Alekna might have a few more years on his side but Ceh will be expecting to keep improving for some time yet.

He has only been working under the guidance of Gerd Kanter, the 2007 world and 2008 Olympic champion, since moving his training base to Estonia last autumn. The results so far suggest there will be more to come.

“Of course Gerd is a great man,” said Ceh. “He achieved so much in athletics. He has so many medals. I can only imagine winning that many.”

Still, with his World Championships gold and now his European silver from Munich, Ceh’s profile in his homeland has started to soar -  somewhere towards the last two Slovenian sportsmen of the year, cycling stars Tadej Pogacar and Primoz Roglic.

 

“It’s changed a lot for me in terms of attention, but that’s not something I’m against,” he added, laughing. “I like attention and when I won at the World Championships I got a lot more attention, but basketball and cycling are still the top two sports in Slovenia. Athletics is slowly growing up.”

Ceh grew up on his family’s farm, developing his strength by performing any heavy lifting that was required. “I’m from a small farm,” he said. “We didn’t have many machines. We had to use shovels and hands. I got very strong from there.

“So when I started athletics I was already strong, although it’s a little harder to get strength that way than doing it with weights.”

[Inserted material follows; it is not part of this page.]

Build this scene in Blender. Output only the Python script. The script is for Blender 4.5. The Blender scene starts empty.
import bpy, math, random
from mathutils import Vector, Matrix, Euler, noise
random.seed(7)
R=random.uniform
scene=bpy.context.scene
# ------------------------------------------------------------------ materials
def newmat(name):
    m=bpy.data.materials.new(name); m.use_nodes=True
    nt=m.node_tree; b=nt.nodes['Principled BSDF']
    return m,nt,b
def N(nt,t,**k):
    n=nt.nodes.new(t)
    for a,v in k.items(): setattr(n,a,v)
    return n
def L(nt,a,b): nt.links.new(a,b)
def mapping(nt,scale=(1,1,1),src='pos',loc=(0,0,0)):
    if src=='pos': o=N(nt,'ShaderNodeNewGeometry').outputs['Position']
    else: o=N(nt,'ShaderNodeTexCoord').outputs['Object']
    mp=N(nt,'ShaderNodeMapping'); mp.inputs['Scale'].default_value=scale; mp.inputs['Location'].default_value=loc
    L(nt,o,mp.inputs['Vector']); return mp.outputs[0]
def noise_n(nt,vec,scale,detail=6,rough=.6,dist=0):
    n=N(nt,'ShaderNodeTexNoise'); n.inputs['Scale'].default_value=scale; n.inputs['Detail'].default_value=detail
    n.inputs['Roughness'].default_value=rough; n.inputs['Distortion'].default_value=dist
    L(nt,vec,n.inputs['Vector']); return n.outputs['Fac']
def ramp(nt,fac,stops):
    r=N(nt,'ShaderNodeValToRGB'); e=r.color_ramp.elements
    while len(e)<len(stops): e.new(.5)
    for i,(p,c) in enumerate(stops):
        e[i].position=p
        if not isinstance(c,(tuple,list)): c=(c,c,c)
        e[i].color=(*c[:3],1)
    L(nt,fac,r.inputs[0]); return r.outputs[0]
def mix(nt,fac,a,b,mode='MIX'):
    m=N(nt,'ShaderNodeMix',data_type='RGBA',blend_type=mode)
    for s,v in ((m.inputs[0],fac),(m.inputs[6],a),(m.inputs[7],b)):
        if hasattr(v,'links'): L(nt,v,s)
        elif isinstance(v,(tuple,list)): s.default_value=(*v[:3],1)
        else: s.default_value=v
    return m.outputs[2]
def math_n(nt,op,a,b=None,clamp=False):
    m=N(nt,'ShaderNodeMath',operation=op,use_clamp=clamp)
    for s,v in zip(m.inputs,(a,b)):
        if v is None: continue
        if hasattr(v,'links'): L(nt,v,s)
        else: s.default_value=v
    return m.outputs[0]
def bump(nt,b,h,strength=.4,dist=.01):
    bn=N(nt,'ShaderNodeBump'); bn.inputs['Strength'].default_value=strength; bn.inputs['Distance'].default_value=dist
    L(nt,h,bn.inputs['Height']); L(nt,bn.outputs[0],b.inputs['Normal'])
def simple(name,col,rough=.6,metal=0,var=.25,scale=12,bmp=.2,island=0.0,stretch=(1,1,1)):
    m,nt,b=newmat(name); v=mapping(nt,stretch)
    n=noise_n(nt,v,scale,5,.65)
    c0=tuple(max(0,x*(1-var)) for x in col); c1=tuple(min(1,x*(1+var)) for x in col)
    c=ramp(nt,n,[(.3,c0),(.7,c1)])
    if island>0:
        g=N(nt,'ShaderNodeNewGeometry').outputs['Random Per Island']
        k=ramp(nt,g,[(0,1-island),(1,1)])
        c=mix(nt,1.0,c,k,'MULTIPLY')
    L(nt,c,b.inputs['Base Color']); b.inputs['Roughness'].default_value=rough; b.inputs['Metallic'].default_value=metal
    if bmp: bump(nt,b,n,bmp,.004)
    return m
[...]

Ceh is already looking beyond using his strength to forge a career in the discus circle. He has been studying agriculture at the University of Maribor, with a view to becoming a chicken farmer later in life.

In the meantime, with his distinctive broad-rimmed glasses and world-beating throwing powers, he is happy to be the Clark Kent-lookalike of the international track and field scene.

“I have read people calling me that,” said Ceh, chuckling at the comparison. “I mean, maybe it’s true. I’m like the Superman of discus.”